## Written instruction
Sift the listing for lines that hold the string "from" and pull them out.
>> BEGIN
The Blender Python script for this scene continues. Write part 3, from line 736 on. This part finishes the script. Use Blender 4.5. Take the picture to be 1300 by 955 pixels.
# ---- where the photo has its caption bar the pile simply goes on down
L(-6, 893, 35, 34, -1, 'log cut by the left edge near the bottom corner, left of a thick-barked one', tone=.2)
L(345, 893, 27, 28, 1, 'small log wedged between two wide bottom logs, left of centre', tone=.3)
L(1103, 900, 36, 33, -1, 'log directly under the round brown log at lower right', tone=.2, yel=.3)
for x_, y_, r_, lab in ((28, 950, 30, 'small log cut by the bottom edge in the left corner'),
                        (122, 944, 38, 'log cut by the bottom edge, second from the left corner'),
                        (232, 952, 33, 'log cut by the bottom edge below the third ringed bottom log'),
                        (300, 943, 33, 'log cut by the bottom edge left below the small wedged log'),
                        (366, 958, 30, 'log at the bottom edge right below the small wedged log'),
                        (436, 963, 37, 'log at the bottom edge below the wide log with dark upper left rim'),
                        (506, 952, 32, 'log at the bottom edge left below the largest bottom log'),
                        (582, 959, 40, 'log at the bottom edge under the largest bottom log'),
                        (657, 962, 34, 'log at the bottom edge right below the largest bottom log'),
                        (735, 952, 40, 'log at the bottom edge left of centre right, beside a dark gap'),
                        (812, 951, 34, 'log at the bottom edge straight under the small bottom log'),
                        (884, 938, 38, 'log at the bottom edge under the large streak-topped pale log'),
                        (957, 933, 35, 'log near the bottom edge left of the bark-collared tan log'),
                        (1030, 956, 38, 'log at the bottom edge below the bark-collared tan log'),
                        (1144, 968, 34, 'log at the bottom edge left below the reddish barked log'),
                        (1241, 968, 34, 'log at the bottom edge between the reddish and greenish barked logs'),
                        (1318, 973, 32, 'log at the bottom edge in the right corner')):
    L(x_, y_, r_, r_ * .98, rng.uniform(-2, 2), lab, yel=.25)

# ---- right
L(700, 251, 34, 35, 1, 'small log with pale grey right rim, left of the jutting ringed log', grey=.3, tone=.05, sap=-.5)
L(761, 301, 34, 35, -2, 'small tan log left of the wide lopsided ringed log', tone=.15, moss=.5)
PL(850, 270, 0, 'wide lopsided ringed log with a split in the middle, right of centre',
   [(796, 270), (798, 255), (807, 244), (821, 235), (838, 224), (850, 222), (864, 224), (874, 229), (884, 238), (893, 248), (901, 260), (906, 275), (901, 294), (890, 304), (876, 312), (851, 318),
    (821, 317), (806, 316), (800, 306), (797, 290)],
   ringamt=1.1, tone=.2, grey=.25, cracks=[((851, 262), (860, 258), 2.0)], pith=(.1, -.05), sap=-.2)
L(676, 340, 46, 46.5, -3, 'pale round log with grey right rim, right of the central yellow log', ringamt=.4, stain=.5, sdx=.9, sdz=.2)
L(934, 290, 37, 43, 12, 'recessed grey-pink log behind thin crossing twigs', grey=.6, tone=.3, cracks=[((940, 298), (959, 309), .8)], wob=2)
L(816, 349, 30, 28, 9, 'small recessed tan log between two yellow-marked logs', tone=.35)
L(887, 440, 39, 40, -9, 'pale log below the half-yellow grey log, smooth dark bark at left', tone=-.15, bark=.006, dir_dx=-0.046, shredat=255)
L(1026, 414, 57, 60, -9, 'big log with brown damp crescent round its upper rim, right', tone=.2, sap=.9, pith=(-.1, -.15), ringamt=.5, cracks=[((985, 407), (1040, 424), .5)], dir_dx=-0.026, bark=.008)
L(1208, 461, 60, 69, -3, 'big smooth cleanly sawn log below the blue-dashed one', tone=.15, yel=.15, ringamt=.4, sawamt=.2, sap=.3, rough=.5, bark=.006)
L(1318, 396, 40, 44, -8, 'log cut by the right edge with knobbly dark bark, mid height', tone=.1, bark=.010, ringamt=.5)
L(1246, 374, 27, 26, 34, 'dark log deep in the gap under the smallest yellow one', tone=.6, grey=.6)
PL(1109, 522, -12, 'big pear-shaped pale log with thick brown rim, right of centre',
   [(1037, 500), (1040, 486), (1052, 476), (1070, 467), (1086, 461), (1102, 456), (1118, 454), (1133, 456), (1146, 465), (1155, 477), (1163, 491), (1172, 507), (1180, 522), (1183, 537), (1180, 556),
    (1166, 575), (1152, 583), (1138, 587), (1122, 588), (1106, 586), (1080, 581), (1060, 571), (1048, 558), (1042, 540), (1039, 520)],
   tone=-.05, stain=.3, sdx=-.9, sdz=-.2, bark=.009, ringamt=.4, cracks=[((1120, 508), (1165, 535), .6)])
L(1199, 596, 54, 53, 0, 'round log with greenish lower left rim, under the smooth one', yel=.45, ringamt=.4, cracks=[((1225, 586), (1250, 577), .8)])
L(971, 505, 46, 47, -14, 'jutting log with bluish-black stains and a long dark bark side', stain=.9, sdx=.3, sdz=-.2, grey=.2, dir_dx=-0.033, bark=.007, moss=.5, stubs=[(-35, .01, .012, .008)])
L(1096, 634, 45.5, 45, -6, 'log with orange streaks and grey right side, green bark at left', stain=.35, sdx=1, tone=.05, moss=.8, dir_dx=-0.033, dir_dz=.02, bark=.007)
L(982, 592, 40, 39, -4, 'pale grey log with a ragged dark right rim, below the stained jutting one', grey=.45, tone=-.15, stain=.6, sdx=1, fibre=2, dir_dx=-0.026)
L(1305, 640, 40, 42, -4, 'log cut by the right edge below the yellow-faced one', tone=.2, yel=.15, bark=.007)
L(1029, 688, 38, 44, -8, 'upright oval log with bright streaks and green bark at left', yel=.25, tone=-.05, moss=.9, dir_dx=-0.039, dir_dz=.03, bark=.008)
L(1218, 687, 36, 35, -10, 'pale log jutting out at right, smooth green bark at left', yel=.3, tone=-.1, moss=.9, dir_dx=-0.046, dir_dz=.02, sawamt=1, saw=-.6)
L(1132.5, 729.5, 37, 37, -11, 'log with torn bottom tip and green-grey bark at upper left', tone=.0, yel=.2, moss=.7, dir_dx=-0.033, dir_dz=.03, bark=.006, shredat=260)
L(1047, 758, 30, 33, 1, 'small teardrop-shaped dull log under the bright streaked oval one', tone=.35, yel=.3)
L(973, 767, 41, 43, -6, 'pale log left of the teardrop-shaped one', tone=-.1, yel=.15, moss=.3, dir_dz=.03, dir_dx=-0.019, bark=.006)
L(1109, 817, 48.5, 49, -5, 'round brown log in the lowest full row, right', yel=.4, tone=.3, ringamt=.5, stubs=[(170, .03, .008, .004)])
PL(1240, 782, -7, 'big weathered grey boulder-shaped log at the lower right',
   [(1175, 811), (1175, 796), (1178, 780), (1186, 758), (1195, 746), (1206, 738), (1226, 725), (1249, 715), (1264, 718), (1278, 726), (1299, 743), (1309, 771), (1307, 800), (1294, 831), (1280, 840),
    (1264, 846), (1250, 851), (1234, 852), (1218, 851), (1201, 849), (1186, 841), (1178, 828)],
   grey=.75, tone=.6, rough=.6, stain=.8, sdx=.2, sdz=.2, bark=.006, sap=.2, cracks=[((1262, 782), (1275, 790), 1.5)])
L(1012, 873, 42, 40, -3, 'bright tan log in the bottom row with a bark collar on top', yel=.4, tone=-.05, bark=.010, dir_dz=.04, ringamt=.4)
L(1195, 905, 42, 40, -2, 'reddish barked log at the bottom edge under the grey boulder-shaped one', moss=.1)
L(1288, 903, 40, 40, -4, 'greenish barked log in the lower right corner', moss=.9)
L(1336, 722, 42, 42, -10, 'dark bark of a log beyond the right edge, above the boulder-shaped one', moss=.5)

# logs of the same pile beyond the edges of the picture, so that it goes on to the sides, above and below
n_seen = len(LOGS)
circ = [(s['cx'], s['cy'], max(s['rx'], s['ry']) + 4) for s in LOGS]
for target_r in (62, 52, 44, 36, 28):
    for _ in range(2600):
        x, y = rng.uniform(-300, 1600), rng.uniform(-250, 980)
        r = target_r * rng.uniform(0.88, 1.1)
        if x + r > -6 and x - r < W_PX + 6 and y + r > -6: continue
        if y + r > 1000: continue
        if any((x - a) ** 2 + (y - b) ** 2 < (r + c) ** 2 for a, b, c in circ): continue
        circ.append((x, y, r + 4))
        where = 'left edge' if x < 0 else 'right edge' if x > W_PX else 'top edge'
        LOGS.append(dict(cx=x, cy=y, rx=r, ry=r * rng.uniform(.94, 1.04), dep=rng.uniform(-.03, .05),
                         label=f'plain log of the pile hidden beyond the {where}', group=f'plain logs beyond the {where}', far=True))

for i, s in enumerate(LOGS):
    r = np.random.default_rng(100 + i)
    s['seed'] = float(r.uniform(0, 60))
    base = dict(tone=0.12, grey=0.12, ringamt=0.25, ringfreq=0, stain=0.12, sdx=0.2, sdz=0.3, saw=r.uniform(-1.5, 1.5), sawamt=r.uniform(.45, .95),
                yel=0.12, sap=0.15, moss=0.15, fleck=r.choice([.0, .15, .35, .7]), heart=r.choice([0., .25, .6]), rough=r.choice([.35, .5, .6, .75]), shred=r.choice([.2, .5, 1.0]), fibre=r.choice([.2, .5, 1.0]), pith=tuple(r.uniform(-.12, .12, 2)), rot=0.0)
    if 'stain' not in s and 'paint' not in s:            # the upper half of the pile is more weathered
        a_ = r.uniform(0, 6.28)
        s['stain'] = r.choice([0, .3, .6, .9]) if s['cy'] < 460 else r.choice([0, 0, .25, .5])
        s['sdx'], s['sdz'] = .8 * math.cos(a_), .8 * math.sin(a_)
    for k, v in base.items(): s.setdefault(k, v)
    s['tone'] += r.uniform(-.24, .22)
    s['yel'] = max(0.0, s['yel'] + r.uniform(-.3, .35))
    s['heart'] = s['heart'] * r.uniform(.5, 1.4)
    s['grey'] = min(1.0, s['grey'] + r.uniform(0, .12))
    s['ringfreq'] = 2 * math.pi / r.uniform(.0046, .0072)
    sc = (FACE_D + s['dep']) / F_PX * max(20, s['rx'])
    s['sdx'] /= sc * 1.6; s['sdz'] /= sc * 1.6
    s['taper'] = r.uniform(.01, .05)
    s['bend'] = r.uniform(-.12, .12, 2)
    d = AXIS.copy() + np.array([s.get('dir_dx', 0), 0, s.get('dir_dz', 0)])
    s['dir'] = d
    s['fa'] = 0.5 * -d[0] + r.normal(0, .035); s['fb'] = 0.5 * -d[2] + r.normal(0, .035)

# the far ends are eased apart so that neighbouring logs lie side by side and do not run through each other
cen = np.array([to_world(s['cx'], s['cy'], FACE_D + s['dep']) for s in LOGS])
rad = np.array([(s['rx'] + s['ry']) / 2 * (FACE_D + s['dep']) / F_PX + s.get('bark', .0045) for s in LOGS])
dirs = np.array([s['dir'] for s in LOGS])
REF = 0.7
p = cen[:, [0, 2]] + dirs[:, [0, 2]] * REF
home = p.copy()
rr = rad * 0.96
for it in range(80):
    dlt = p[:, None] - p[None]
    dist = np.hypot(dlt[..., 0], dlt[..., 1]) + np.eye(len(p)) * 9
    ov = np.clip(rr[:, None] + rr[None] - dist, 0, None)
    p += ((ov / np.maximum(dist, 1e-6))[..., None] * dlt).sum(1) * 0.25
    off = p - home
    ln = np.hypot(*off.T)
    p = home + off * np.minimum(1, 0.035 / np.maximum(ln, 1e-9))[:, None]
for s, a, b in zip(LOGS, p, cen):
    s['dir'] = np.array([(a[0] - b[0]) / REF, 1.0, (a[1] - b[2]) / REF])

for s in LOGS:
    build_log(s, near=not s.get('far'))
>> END
## Task output
The Blender Python script for this scene continues. Write part 3, from line 736 on. This part finishes the script. Use Blender 4.5. Take the picture to be 1300 by 955 pixels.
                        (122, 944, 38, 'log cut by the bottom edge, second from the left corner'),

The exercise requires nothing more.